Senate Judiciary Committee Chairman Lindsey Graham once vowed that if there was a Supreme Court vacancy in a presidential election year, he would not vote to confirm the nominee. “I want you to use my words against me,” he said in 2016, not long after the death of Justice Antonin Scalia. “If there’s a Republican president in 2016 and a vacancy occurs in the last year of the first term, you can say Lindsey Graham said, ‘Let’s let the next president, whoever it might be, make that nomination,’ ” Graham went on to say.
It wasn’t the only time he expressed that sentiment either. In a 2018 interview at the Atlantic Festival, Graham said: “I will tell you this. If an opening comes in the last year of President Trump’s term and the primary process has started, we’ll wait to the next election. Hold the date.”
Well, the senator from South Carolina has now gone back on that pledge, but he suggests you can’t actually use his words against him because circumstances have changed. Hours after Trump sent out a tweet making clear that he wants the Senate to quickly vote on the person he will nominate to fill Justice Ruth Bader Ginsburg’s seat, Graham said he will support the president’s efforts. In a series of tweets Saturday, Graham appeared to try to explain his reasoning by noting that “the two biggest changes regarding the Senate and judicial confirmations that have occurred in the last decade have come from Democrats.” The first of those shifts was the change in Senate rules to allow for a simple majority vote for circuit court nominees. He doesn’t say that it happened in 2013, nor that it was Senate Majority Leader Mitch McConnell who decided to apply that rule to Supreme Court confirmations. In addition, “Chuck Schumer and his friends in the liberal media conspired to destroy the life of Brett Kavanaugh and hold that Supreme Court seat open,” Graham said. Kavanaugh was confirmed on Oct. 6, 2018; Graham made his comments at the Atlantic Festival three days earlier.
Graham has also put forward a similar argument to McConnell, claiming that the circumstances are different from 2016 because both the Senate and White House are controlled by Republicans. “Well, Merrick Garland was a different situation. You had the president of one party nominating, and you had the Senate in the hands of the other party. A situation where you’ve got them both would be different. I don’t want to speculate, but I think appointing judges is a high priority for me in 2020,” Graham said in an interview on Full Court Press With Greta Van Susteren scheduled to air Sunday.

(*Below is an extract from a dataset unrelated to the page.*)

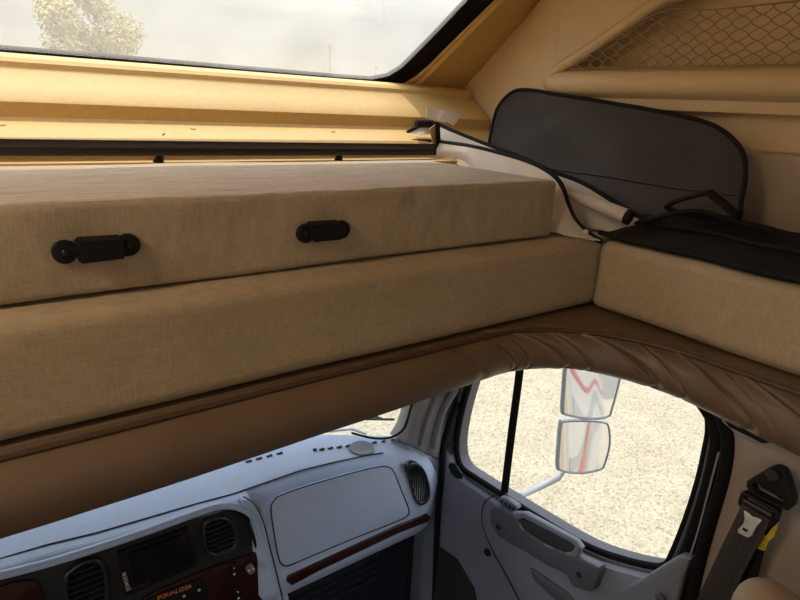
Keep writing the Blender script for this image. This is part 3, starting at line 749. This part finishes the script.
link('lettering', text_mesh('EQUALIZER', onY(157, 600, FB-.0148), b-a, (0, -1, 0), .0155), M['orange'], eq, smooth=False)
for (x, y) in [(199, 590), (184, 596)]: disc('dial_mark', onY(x, y, FB-.0145), (0, -1, 0), .0035, .002, M['white_print'], eq, seg=10)
for (x, y, m_) in [(234.5, 572, 'black'), (238.5, 596, 'black')]:
    s = px_plate('rocker_switch', [(x-4, y-7), (x+3, y-9), (x+5, y+5), (x-2, y+8)], ('y', FB-.012), M['black'], t, thick=.014, bev=.003)
    disc('indicator', onY(x, y+2, FB-.019), (0, -1, 0), .003, .002, M['white_print'], s, seg=10)
    disc('indicator', onY(x-.5, y-4, FB-.019), (0, -1, 0), .002, .002, M['white_print'], s, seg=10)
kn = onY(249, 567, FB-.008)
tube('knob', [kn, kn+Vector((0, -.018, 0)), kn+Vector((0, -.02, 0))], lambda i, n: (.0105, .009, .007)[i], mat('grey_knob', (.35, .35, .36), .3, metal=.6), t, 14)
# under-dash kick panel
box('under_panel', (.5, 1.30, -1.75), (1.08, 1.34, -1.32), mat('navy_kick_panel', (.012, .014, .024), .6), t, bev=.01)
for k in range(4): box('panel_rib', (.56, 1.292, -1.40-.03*k), (.95, 1.302, -1.388-.03*k), mat('navy_rib', (.016, .019, .032), .5), t, bev=.002)
box('console_body', (-.95, 1.235, -1.8), (.54, 1.5, -1.0), M['fascia'], t)

# ---- windshield and A pillar
wb = []
for x in [-1.0+.1*k for k in range(20)] + [.96, 1.0, 1.03, 1.05]:
    wb.append((x, interp(BASE, x)))
rows = []
for (x, y) in wb:
    rows.append([Vector((lerp(x, x*.97, k/6), y-.30*k/6+.012, lerp(-.985, -.42, k/6))) for k in range(7)])
struct(grid('window_2', rows, M['glass_cab'], thick=.004))
ap = struct(px_plate('trim_5', [(398, 440), (404, 431), (408, 420), (412, 404), (418, 380), (520, 350), (480, 372), (461, 400), (449, 425), (443, 447), (442, 462), (428, 456), (414, 447), (404, 444)], ('y', 1.27), M['apillar'], thick=.05, bev=.010))
tube('groove', smooth_path([onY(x, y, 1.243) for x, y in [(436, 394), (428, 414), (422, 434), (419, 446)]], 5), .006, mat('grey_groove', (.1, .1, .105), .7), ap, 8)
tube('grip', smooth_path([onY(x, y, 1.232) for x, y in [(456, 388), (444, 408), (437, 428), (433, 448)]], 5), .012, mat('grey_grip', (.16, .16, .17), .6), ap, 10, label='darker grey grip on the pillar')
tube('windshield_seal', smooth_path([onY(x, y, 1.262) for x, y in [(352, 433), (372, 438), (388, 438), (398, 434), (404, 428), (408, 418), (412, 404), (420, 380)]], 6), .0035, M['rubber'], ap, 8)
tube('door_seal', smooth_path([onY(x, y, 1.235) for x, y in [(475, 372), (458, 402), (448, 428), (443, 448), (441, 480), (437, 530), (434, 620)]], 6), .010, M['rubber'], ap, 10)
# wiper outside
t = thing('windshield_wiper', 'thin black wiper resting on the windshield corner by the pillar', 'wiper', onY(362, 420, 1.42), 'windshield wipers')
tube('wiper_blade', [onY(345, 420, 1.42), onY(362, 419, 1.42), onY(394, 419.5, 1.42)], .004, M['rubber'], t, 6)
tube('wiper_arm', [onY(362, 418, 1.415), onY(375, 416.5, 1.415), onY(382, 419, 1.415)], .005, M['black_metal'], t, 6)
t2 = thing('windshield_wiper', 'pale grey wiper arm lying low along the windshield base behind the padded roll', 'wiper', onY(330, 431, 1.62), 'windshield wipers')
tube('wiper_arm', [onY(285, 438, 1.62), onY(330, 431, 1.62), onY(352, 429, 1.62), onY(366, 434, 1.62)], .005, M['mirror_shell'], t2, 6)

# ---- passenger door
gx, dx_, = 1.215, 1.15
win = [(462, 430), (461, 452), (466, 466), (478, 475), (500, 489), (545, 517), (590, 543), (625, 556), (655, 563), (668, 563), (675, 556), (690, 520), (703, 480), (711, 445), (714, 425), (710, 404), (690, 380), (640, 350), (560, 330), (510, 332), (484, 358), (470, 395)]
gl = [Vector((p.x, p.y, min(p.z, -.475+.02*math.sin(p.y*5)))) for p in smooth_path([onX(x, y, gx) for x, y in win], 3, True)]
dr_ = struct(box('door_1', (1.20, .42, -1.98), (1.25, 1.30, -1.13), M['door']))
cen = sum(gl, Vector())/len(gl)
def scale_loop(lp, f): return [cen + (p-cen)*f for p in lp]
gl2 = scale_loop(gl, 1.03)
glm = grid('glass', [gl2+[gl2[0]], scale_loop(gl, .5)+[cen+(gl[0]-cen)*.5], [cen + (p-cen)*.001 for p in gl+[gl[0]]]], M['glass_cab'], dr_)
# upper frame: door skin with window opening
def to_rect(p, y0, y1, z0, z1):
    d = p-cen; f = 9.0
    if d.y > 1e-6: f = min(f, (y1-cen.y)/d.y)
    if d.y < -1e-6: f = min(f, (y0-cen.y)/d.y)
    if d.z > 1e-6: f = min(f, (z1-cen.z)/d.z)
    if d.z < -1e-6: f = min(f, (z0-cen.z)/d.z)
    return cen + d*max(f, 1.01)
glc = gl+[gl[0]]
ot = [to_rect(p, .41, 1.30, -1.16, -.42) for p in glc]
A_ = Vector((-.016, 0, 0)); B_ = Vector((.03, 0, 0))
grid('door_frame', [[p+B_ for p in glc], [p+A_ for p in glc], [lerp(p, q, .2)+A_+Vector((-.002, 0, 0)) for p, q in zip(glc, ot)], [q+A_ for q in ot], [q+B_ for q in ot]], M['door_dark'], dr_)
sl_ = [p + Vector((-.018, 0, 0)) for p in gl]
tube('window_seal', sl_, .0095, M['rubber'], dr_, 8, closed=True)
tube('window_seal', [cen + (p-cen)*1.035 + Vector((-.010, 0, 0)) for p in sl_], .006, M['door_dark'], dr_, 8, closed=True)
# divider bar
dv = [onX(521, 345, gx-.01), onX(519.5, 372, gx-.01), onX(512, 430, gx-.01), onX(504.5, 491, gx-.01)]
tube('divider', smooth_path(dv, 5), .0088, M['rubber'], dr_, 8, ell=(1.5, 1))
# inner trim panel (below the window)
top = [(437, 440), (452, 447), (458, 462), (470, 474), (500, 494), (545, 522), (590, 548.5), (625, 561), (655, 568), (668, 566)]
T0 = [onX(x-2, y+6, dx_+.03) for x, y in top]
T1 = [p + Vector((-.016, 0, -.006)) for p in T0]; T2 = [p + Vector((-.028, 0, -.03)) for p in T0]; T3 = [p + Vector((-.032, 0, -.07)) for p in T0]
T4 = [Vector((dx_, p.y, p.z-.16)) for p in T0]; T5 = [Vector((dx_+.01, p.y, -1.5)) for p in T0]; T6 = [Vector((dx_+.02, p.y, -1.95)) for p in T0]
Tm = [p + Vector((.03, 0, .004)) for p in T0]
rows = [smooth_path(r, 4) for r in (Tm, T0, T1, T2, T3, T4, T5, T6)]
dp = grid('trim_panel', rows, M['door'], dr_)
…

Earlier Saturday, Graham had already hinted at his changing position, tweeting out links to two articles that he described as his “most recent statements” on the issue. One of those articles is from August and quotes Graham saying that “the rules have changed as far as I’m concerned” after Kavanaugh’s confirmation. The piece also quotes Democratic Sen. Tim Kaine: “We knew basically they were lying in 2016, when they said, ‘Oh, we can’t do this because it’s an election year.’ We knew they didn’t want to do it because it was President Obama.”*
Graham is facing a tough reelection battle. On Wednesday a Quinnipiac University poll claimed Graham and his Democratic challenger, Jaime Harrison, are tied, each obtaining 48 percent support among likely South Carolina voters.*
Correction, Sept. 19, 2020: This post originally misspelled Tim Kaine’s first name and Quinnipiac.